▶ [To do] Only one stretch of the data below should be repeated: the lines from the line containing "Write part 3" through the line containing "in (.4,1.1,1.75): box(b,-5.1,5.5,10.0,10.046,z,z+.09,'fence')", inclusive, exactly as they are.

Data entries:
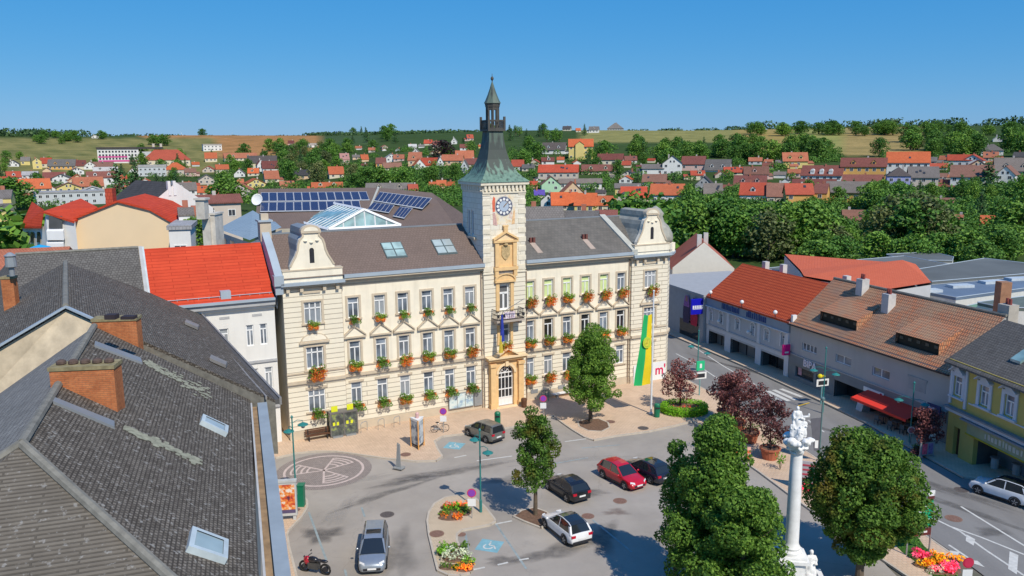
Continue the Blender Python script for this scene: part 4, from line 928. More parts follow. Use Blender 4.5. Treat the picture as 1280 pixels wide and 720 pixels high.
# awning with tables
aw = thing('awning', 'bright red awning stretched out over the pavement in front of the grey shop building', 'awning', rfp(-15.7, 0, 0), RZr)
b = MB(); b.slab([(-.05, -3.4, 2.3), (-2.1, -3.4, 1.72), (-2.1, 3.4, 1.72), (-.05, 3.4, 2.3)], .05); b.box(-2.14, -2.08, -3.4, 3.4, 1.5, 1.74); b.build('fabric', M('awning_red', (.78, .05, .03), .7, .05), aw)
b = MB()
for y in (-3, 0, 3): b.tube([(-.02, y, 1.9), (-1.2, y, 1.8), (-2.05, y, 1.64)], .035, 5)
b.build('arm', GREYM, aw)
b = MB(); b.box(-.2, -.14, -22, -12.6+0, 0, 0) if False else None
sb = thing('shop_sign_board', 'long white sign board with red dot beside the red awning', 'sign', rfp(-12.6, -.16, 2.0), RZr); b = MB(); b.box(-.06, 0, -1.7, .9, 0, .45); b.build('board', WHITE, sb); b = MB(); b.lathe([(.16, 0), (.16, .02)], (0, 0, 0), 12); o = b.build('dot', M('sign_red', (.5, .02, .06)), sb); o.location = (-.07, -1.4, .22); o.rotation_euler = (0, R_(-90), 0)
ab = thing('advert_board', 'small white advertising board leaning by the shop entrance left of the red awning', 'sign', rfp(-11.9, -.5, .13), RZr); b = MB(); b.slab([(-.3, -.4, 0), (0, -.4, 1.1), (0, .4, 1.1), (-.3, .4, 0)], .04); b.build('board', M('board_white', (.6, .62, .63)), ab); b = MB(); b.tube([(.25, -.3, 0), (0, -.3, 1.08)], .02, 4); b.tube([(.25, .3, 0), (0, .3, 1.08)], .02, 4); b.build('prop', GREYM, ab)

# yellow cafe building
YZ = R_(8)
yb_ = thing('yellow_building', 'ochre yellow building with white window surrounds and dark slate roof at the right edge', 'building', (35.9, 63.4, 0), YZ)
YEL = M('ochre_yellow', (.50, .41, .12), .85, .08, .8, streak=.15); YTR = M('pale_grey_surround', (.55, .58, .62), .8, .06)
yw = [(-1.35, -.35, 5.1, 6.7), (-4.3, -3.3, 5.2, 6.8), (-6.9, -5.9, 5.25, 6.85), (-9.6, -8.6, 5.25, 6.85), (-12.4, -11.4, 5.25, 6.85)]
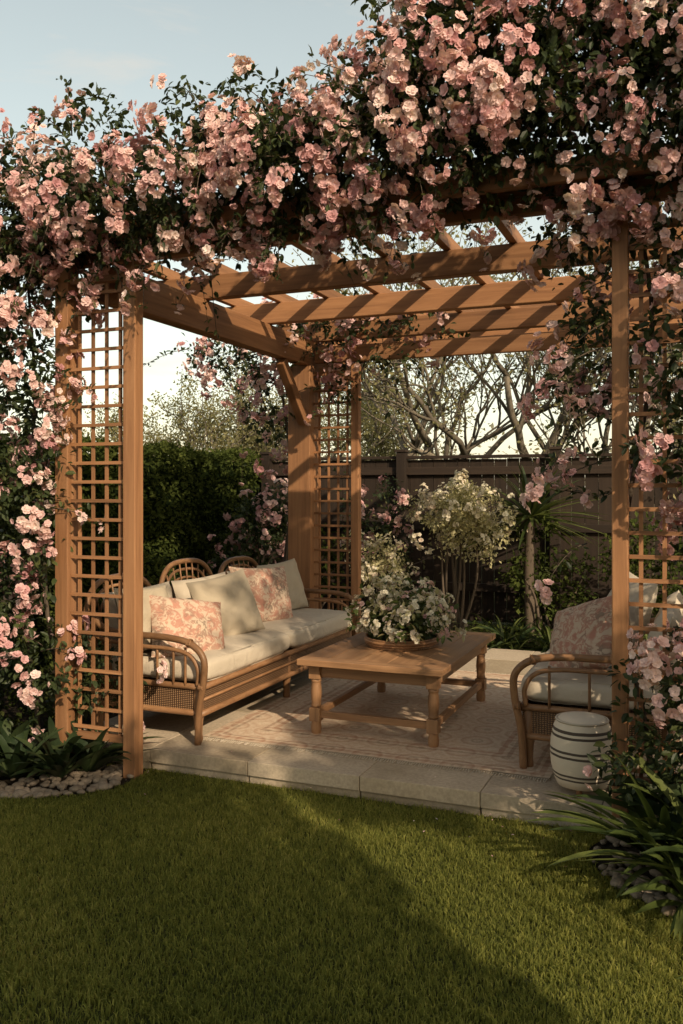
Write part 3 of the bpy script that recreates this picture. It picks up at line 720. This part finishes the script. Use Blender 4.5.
while x<5.5:
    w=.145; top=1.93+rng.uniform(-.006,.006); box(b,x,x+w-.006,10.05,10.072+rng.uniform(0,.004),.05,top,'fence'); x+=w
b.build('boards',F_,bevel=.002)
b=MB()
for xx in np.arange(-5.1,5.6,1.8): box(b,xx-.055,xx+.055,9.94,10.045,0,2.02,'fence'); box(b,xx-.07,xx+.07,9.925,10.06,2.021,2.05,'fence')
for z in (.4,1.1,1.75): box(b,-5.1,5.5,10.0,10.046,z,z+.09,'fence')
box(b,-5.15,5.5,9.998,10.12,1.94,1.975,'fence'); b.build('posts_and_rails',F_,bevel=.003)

# ------------------------------------------------------------------ trees
def tree(name,base,H,r0,seed,leafmat,barkmat='hazebark',nleaf=4,lsize=.06,levels=5,spread=.62,start=.35):
    rs=np.random.default_rng(seed); E=empty(name); b=MB(); tips=[]
    def grow(p,d,L,r,lv):
        k=5; P=[p]; dd=d.copy()
        for i in range(k):
            dd=norm(dd+rs.normal(size=3)*.16+np.array([0,0,.05])); P.append(P[-1]+dd*L/k)
        P=np.array(P); tube(b,P,[r,r*.62],barkmat,6 if lv<2 else 4,raw=True)
        if lv>=levels-2:
            for q in P[2:]: tips.append(q)
        if lv>=levels: return
        nc=3 if lv else 4
        for c in range(nc):
            t=rs.uniform(.45,1) if c else 1.; q=P[min(k,int(t*k))]
            nd=norm(dd+norm(rs.normal(size=3))*spread*rs.uniform(.7,1.4)+np.array([0,0,.08]))
            grow(q,nd,L*rs.uniform(.62,.85),r*.6*rs.uniform(.8,1.05),lv+1)
    base=np.array(base,float)
    for j in range(2):
        grow(base+np.array([.1*j,0,0]),norm(np.array([rs.normal()*.25+(.25 if j else -.2),rs.normal()*.15,1.])),H*start,r0*(1-.25*j),0)
    b.build('trunk_and_branches',E)
    Tp=np.array(tips); n=len(Tp)*nleaf; P=np.repeat(Tp,nleaf,0)+rs.normal(size=(n,3))*.10
    b=MB(); inst(b,LEAF4_V,LEAF4_F,P,frames(rdir(n),rdir(n)),lsize*rng.uniform(.6,1.3,n),leafmat,np.clip(np.repeat(rs.random(len(Tp)),nleaf)*.5+rng.random(n)*.5,0,1))
    b.build('leaves',E)
tree('spring_tree',(-3.9,13,0),6.5,.12,1,'springleaf',nleaf=2)
tree('spring_tree',(-2.3,13.5,0),6.0,.11,2,'springleaf',nleaf=2)
tree('spring_tree',(-.9,12.6,0),5.6,.10,3,'springleaf',nleaf=2)
tree('spring_tree',(-6.8,15.5,0),4.6,.10,4,'springleaf',nleaf=5)
tree('spring_tree',(-9.0,15.5,0),4.4,.10,5,'springleaf',nleaf=6)
tree('spring_tree',(1.2,14,0),6,.11,8,'springleaf',nleaf=2,levels=4)
blobs=[]
for k in range(55):
    x=rng.uniform(-42,16); y=rng.uniform(26,36); h=rng.uniform(2.4,3.9)
    blobs.append((x,y,h/2,rng.uniform(1.4,2.6),1.5,h/2))
C,O=subclumps(blobs,1.1,.5); b=MB(); foliage(b,C,O,.6,15,.22,'hazeleaf',4); b.build('distant_trees')

# ------------------------------------------------------------------ shrubs & plants
def shrub(name,c,rad,n,per,leafmat,size,trunks=5,flowers=None,crad=.09,base=0.,dens=1.,fmat='petal',fsize=.028):
    E=empty(name); b=MB(); c=np.array(c,float); rad=np.array(rad,float)
    bl=[]
    for k in range(n):
        d=rdir(1)[0]; p=c+d*rad*rng.uniform(.3,.85); r=rng.uniform(.25,.42)*rad; bl.append((*p,*r))
    for k in range(trunks):
        q=np.array(bl[k%n][:3]); s=np.array([c[0]+rng.normal()*.06,c[1]+rng.normal()*.06,base]); mid=(s+q)/2+rng.normal(size=3)*.07
        tube(b,[s,mid,q],[.02,.007],'bark',6)
    b.build('stems',E); b=MB()
    C,O=subclumps(bl,dens*55/ (1+4*rad.mean()),.4); foliage(b,C,O,crad,per,size,leafmat,4); b.build('leaves',E)
    if flowers:
        C2,O2=subclumps(bl,flowers,.95); b=MB(); clusters(b,C2,O2,.05,(5,11),.06,fsize,fmat); b.build('blossoms',E)
shrub('flowering_cream_shrub',(-2.35,9.0,1.30),(.66,.48,.50),26,14,'paleleaf',.042,8,flowers=16,dens=2.0,fmat='cpetal',fsize=.021)
shrub('flowering_cream_shrub',(-3.0,8.4,.85),(.36,.3,.40),12,14,'paleleaf',.04,5,flowers=14,dens=2,fmat='cpetal',fsize=.018)
shrub('rose_bush',(-4.55,8.6,1.0),(.5,.5,.62),18,14,'leaf',.055,5,flowers=12,dens=1.6)
shrub('rose_bush',(-3.3,9.2,1.0),(.4,.4,.8),14,14,'leaf',.055,5,flowers=3)
shrub('evergreen_shrub',(-1.5,9.4,.7),(.7,.4,.6),18,16,'hedgeleaf',.06,5)
shrub('evergreen_shrub',(-.4,9.2,.75),(.6,.4,.75),18,16,'hedgeleaf',.06,5)
shrub('evergreen_shrub',(-4.2,9.4,.7),(.5,.4,.6),16,16,'hedgeleaf',.06,5)
# added unseen trees: one shades the lawn edge, one dapples the sofa
shrub('unseen_shade_tree',(3.02,.50,3.66),(.60,.58,.42),22,14,'hedgeleaf',.09,4,dens=2.2)
shrub('unseen_dapple_tree',(3.75,.45,5.45),(1.2,1.15,.65),22,9,'hedgeleaf',.10,5,crad=.13,dens=.42)

def straps(b,c,n,L,w,mat='strap',elev=(.5,1.4),droop=.6,base=.03):
    for k in range(n):
        a=rng.uniform(0,2*np.pi); el=rng.uniform(*elev); l=L*rng.uniform(.6,1.1); hd=np.array([math.cos(a),math.sin(a),0])
        t=np.linspace(0,1,9); s=np.array(c)+hd*base*rng.random()
        P=s+hd*(l*math.cos(el)*t+.15*l*t**2)[:,None]+np.array([0,0,1.])*(l*math.sin(el)*t-droop*l*t**2*rng.uniform(.6,1.2))[:,None]
        P[:,2]=np.maximum(P[:,2],c[2]-.0+.01) if c[2]<.3 else P[:,2]
        side=np.cross(hd,[0,0,1]); W=w*rng.uniform(.7,1.2)*np.sin(np.pi*np.clip(t*.88+.12,0,1))**.6; W[-1]=.001
        tw=rng.normal()*.3; sd=side*math.cos(tw)+np.array([0,0,1])*math.sin(tw)
        V=np.stack([P-sd*W[:,None]/2,P+np.array([0,0,-.18])*W[:,None],P+sd*W[:,None]/2],1).reshape(-1,3)
        F=[]
        for i in range(8):
            q=i*3; F+=[[q,q+1,q+4,q+3],[q+1,q+2,q+5,q+4]]
        b.add(V,np.array(F),mat,None,rng.random(),True)
def plant(name,specs,**kw):
    b=MB()
    for s in specs: straps(b,*s,**kw)
    b.build(name)
plant('agapanthus_plant',[((-.13,3.80,.02),60,.70,.042),((.10,3.66,.02),60,.68,.044),((.02,4.0,.02),30,.65,.04)],droop=.42)
plant('agapanthus_plant',[((-.02,3.52,.02),40,.46,.032),((.35,3.35,.02),40,.5,.034)],droop=.5)
b=MB()
for c in ((-3.2,3.82,.02),(-3.42,3.72,.02),(-3.62,3.85,.02),(-3.12,3.97,.02),(-3.95,3.7,.02)):
    straps(b,c,34,.46,.058,'broad',(.6,1.4),.45)
b.build('hosta_plant')
b=MB()
for c in ((-.12,4.0,.25),(.1,3.9,.3),(-.02,3.75,.2),(.2,3.75,.3)): straps(b,c,20,.26,.085,'broad',(.1,1.2),.45,.08)
b.build('broadleaf_plant')
b=MB(); tube(b,[(-1.65,9.3,0),(-1.67,9.3,.7),(-1.65,9.3,1.3)],[.06,.045],'bark',8)
straps(b,(-1.65,9.3,1.28),110,.72,.034,'strap',(-.3,1.5),.25); b.build('yucca_plant')
plant('ornamental_grass',[((-1.3,8.4,.02),90,.75,.02),((-.85,8.3,.02),80,.7,.02),((-1.75,8.5,.02),70,.65,.02)],droop=.7)
plant('ornamental_grass',[((-2.2,8.35,.02),60,.5,.018),((-2.7,8.3,.02),60,.5,.018),((-.4,8.4,.02),80,.8,.022)],droop=.7)
b=MB()
for k in range(10): straps(b,(rng.uniform(-5,-.2),rng.uniform(8.3,9.6),.02),30,rng.uniform(.35,.6),.04,'broad',(.4,1.3),.5)
b.build('fern_plant')
b=MB(); n=500; P=np.stack([rng.uniform(-5,.5,n),rng.uniform(8.15,9.9,n),np.full(n,.06)],1); foliage(b,P,np.tile([0,0,1.],(n,1)),.08,9,.05,'hedgeleaf',4)
n=260; P=np.stack([rng.uniform(-5.0,-3.55,n),rng.uniform(3.9,7.9,n),np.full(n,.07)],1); foliage(b,P,np.tile([0,0,1.],(n,1)),.09,10,.05,'hedgeleaf',4)
b.build('ground_cover')
b=MB(); n=50; P=np.stack([rng.uniform(-3.0,0,n),rng.uniform(3.6,4.7,n),np.zeros(n)],1); P[:,2]=np.where(P[:,1]>4.17,FZ+.006,.035)
inst(b,LEAF4_V,LEAF4_F,P,frames(rdir(n)*np.array([1,1,.15]),np.tile([0,0,1.],(n,1))+rng.normal(size=(n,3))*.2),.014*rng.uniform(.6,1.2,n),'petal',rng.random(n)); b.build('fallen_petals')

# ------------------------------------------------------------------ light
EL,AZ=R(30),R(130)
w=bpy.data.worlds.new('World'); sc.world=w; w.use_nodes=True; nt=w.node_tree; nt.nodes.clear()
out=nt.nodes.new('ShaderNodeOutputWorld'); bg=nt.nodes.new('ShaderNodeBackground'); sky=nt.nodes.new('ShaderNodeTexSky')
sky.sky_type='NISHITA'; sky.sun_disc=False; sky.sun_elevation=EL; sky.sun_rotation=AZ; sky.dust_density=2.0; sky.air_density=1.0; sky.ozone_density=1.0
tc=nt.nodes.new('ShaderNodeTexCoord'); sp=nt.nodes.new('ShaderNodeSeparateXYZ'); nt.links.new(tc.outputs['Generated'],sp.inputs[0])
hz=ramp(nt,[(0,(5.4,4.6,3.5)),(.12,(4.8,4.3,3.4)),(.3,(3.5,3.45,2.9)),(.48,(2.7,2.75,2.4)),(.62,(1.2,1.1,.8)),(1,(.6,.5,.35))]); nt.links.new(sp.outputs[2],hz.inputs[0])
tinted=mixc(nt,1.0,sky.outputs[0],(1.0,.92,.70),'MULTIPLY')
tot=mixc(nt,1.0,tinted,hz.outputs[0],'ADD')
mp=mapping(nt,tc.outputs['Generated'],(3.0,3.0,16.0))
cf=noise(nt,mp,1.1,6,.6,.4); cr=ramp(nt,[(.56,(0,0,0)),(.74,(1,1,1))]); nt.links.new(cf,cr.inputs[0])
cl=mixc(nt,math_(nt,'MULTIPLY',cr.outputs[0],.5),tot,(6.4,5.7,4.9))
nt.links.new(cl,bg.inputs[0]); bg.inputs[1].default_value=.135; nt.links.new(bg.outputs[0],out.inputs[0])
sun=bpy.data.lights.new('sun','SUN'); sun.energy=5.0; sun.angle=R(.6); sun.color=(1,.82,.58)
so=bpy.data.objects.new('sun',sun); sc.collection.objects.link(so)
s=Vector((math.sin(AZ)*math.cos(EL),math.cos(AZ)*math.cos(EL),math.sin(EL))); so.rotation_euler=(-s).to_track_quat('-Z','Y').to_euler(); so.location=(5,-5,6)

cam=bpy.data.cameras.new('camera'); co=bpy.data.objects.new('camera',cam); sc.collection.objects.link(co); sc.camera=co
cam.sensor_fit='VERTICAL'; cam.sensor_height=36; cam.lens=880/1024*36; cam.shift_y=-22/1024; cam.clip_end=1000
co.location=(0,0,1.57); co.rotation_euler=(R(90),0,R(22.2))
sc.view_settings.view_transform='Standard'; sc.view_settings.look='None'; sc.view_settings.exposure=0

▶ [Task response]
Write part 3 of the bpy script that recreates this picture. It picks up at line 720. This part finishes the script. Use Blender 4.5.
while x<5.5:
    w=.145; top=1.93+rng.uniform(-.006,.006); box(b,x,x+w-.006,10.05,10.072+rng.uniform(0,.004),.05,top,'fence'); x+=w
b.build('boards',F_,bevel=.002)
b=MB()
for xx in np.arange(-5.1,5.6,1.8): box(b,xx-.055,xx+.055,9.94,10.045,0,2.02,'fence'); box(b,xx-.07,xx+.07,9.925,10.06,2.021,2.05,'fence')
for z in (.4,1.1,1.75): box(b,-5.1,5.5,10.0,10.046,z,z+.09,'fence')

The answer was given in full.